Customer Usage Switch Verification

Here is an example of a common engineering development task. A design engineer needed a life test plan for a switch verification in a safety system. We jointly developed a plan by taking a system view of the component function, considered corporate and regulatory requirements, customized it to the supplier’s test capabilities, executed the plan, and made design changes to remove product defects.

Regulatory Requirements

Federal automobile safety requirements mandate systems that protect pedestrians. A vehicle with a manual transmission must be prevented from surging forward or rearward when the engine is started.

Engine Starting

A powertrain controller was responsible for starting the engine. It enables a engine starts only if the clutch pedal is fully depressed, meeting the requirement. An electrical switch was developed that sensed when the clutch pedal was fully depressed, and provided a signal to the engine controller. Since the switch was new, a verification life test needed to be developed.

Corporate Requirements

The factors used to develop the validation test included,

The corporate verification target for safety systems was 10 years or 100,000 miles of customer usage.
The safety system reliability verification target was a minimum of 95% reliability with 90% confidence.
No test failures were permitted below the 95th percentile customer usage.

Switch Cycles

The switch was mounted in the clutch bracket and it’s electrical contacts closed when the clutch was fully depressed. The design engineer expected the main failure mode would be electrical contact wear and thus cycle related. The switch cycles were expected to be mileage related. The first step was to define the distribution of clutch cycles in 100,000 miles of customer usage. A review of older product specifications yielded targets of 500,000 and 2,000,000 cycles. As the basis for these targets was unknown, we developed a specification based on clutch cycles from a Customer Duty Cycle Handbook. This contained the results of vehicle studies that showed the 95^th percentile clutch usage was about 850,000 cycles in 100,000 miles at 90% confidence.

The “Laugh Test”

I always ask if the proposed target is reasonable. Who will operate a clutch 850,000 cycles in 100,000 miles, about 8.5 times/mile? Consider a vehicle in a major urban center, like New York City, continually used in heavy traffic? At the time, most manual transmissions had 3 or 4 forward gear positions. When a vehicle is accelerated to normal road speeds, the clutch is used to shift the transmission into successively higher gears. Similarly, when decelerating, the clutch is used to shift the transmission to successively lower gears. If a vehicle is is operated where it achieves normal operating speed and then comes to a stop, then the clutch is used to shift from neutral to 3rd gear and back down to neutral, resulting in 6 cycles.
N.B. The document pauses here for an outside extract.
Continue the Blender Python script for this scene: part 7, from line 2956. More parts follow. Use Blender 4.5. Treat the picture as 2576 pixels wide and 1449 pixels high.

Other partial shift patterns are possible. All can occur in a mile of travel, so 8.5 cycles/mile is was judged to be reasonable in a crowed urban environment. The 850,000 clutch cycles was was duplicated in the switch and was accepted as a test bogy for a 95the percentile usage.

Test Strategy

The switch, as part of a safety system, had a corporate reliability verification testing target of R95/C90 (95% reliability at 90% confidence). Using a success run criteria for testing to a bogy with 0 failures allowed, the required sample size was 44 parts. Unfortunately, the supplier’s test fixture could test only 12 parts at a time. One approach would have been to divide the parts into 4 groups, each tested to 850,000 cycles. The test fixture would be occupied for about 3,400,000 cycles. Since switch failures were not allowed, any switch failures would result in more test-and-fix actions and more test cycles.

Instead an extended life test strategy was selected that would use 12 parts, cycled to 2,200,000 cycles. Failures would be allowed if they occurred after 850,000 cycles and if analysis indicated that the corporate target of R95/C90 at 850,000 cycles was satisfied. The advantages of this test plan included reduced sample sizes, checking for wearout beyond the test bogy, shorter fixture time, and an opportunity to root cause switch failures.

Test Results

The first failure was a broken spring at 650,000 cycles. The spring experienced a fatigue failure, which was removed by changing the spring design to reduce stresses. The switches continued to be tested and another occurred at 2,200,000 cycles. The spring showed wear marks from a plastic shaft that prevented column buckling of the spring. The shaft was constructed from a glass filled plastic. It was proposed that sharp edges on the glass filler abraded the spring, so the glass was removed from the plastic shaft. After these product changes, a final set of parts was tested to 4,000,000 cycles without failure. The switch was put into production without any safety or warranty issues. The costs of these design changes were minimal so the switch price was unchanged.

Conclusion

Verification testing targets can be based on customer usage.
Applicable corporate and regulatory requirements must be satisfied.
Extended life testing reduced total test time and sample sizes.
Extended life testing provided an opportunity to search for failure modes beyond the test bogy.
Root cause analysis of failed parts identified design weaknesses.
To eliminate failure modes, low cost design changes may be effective.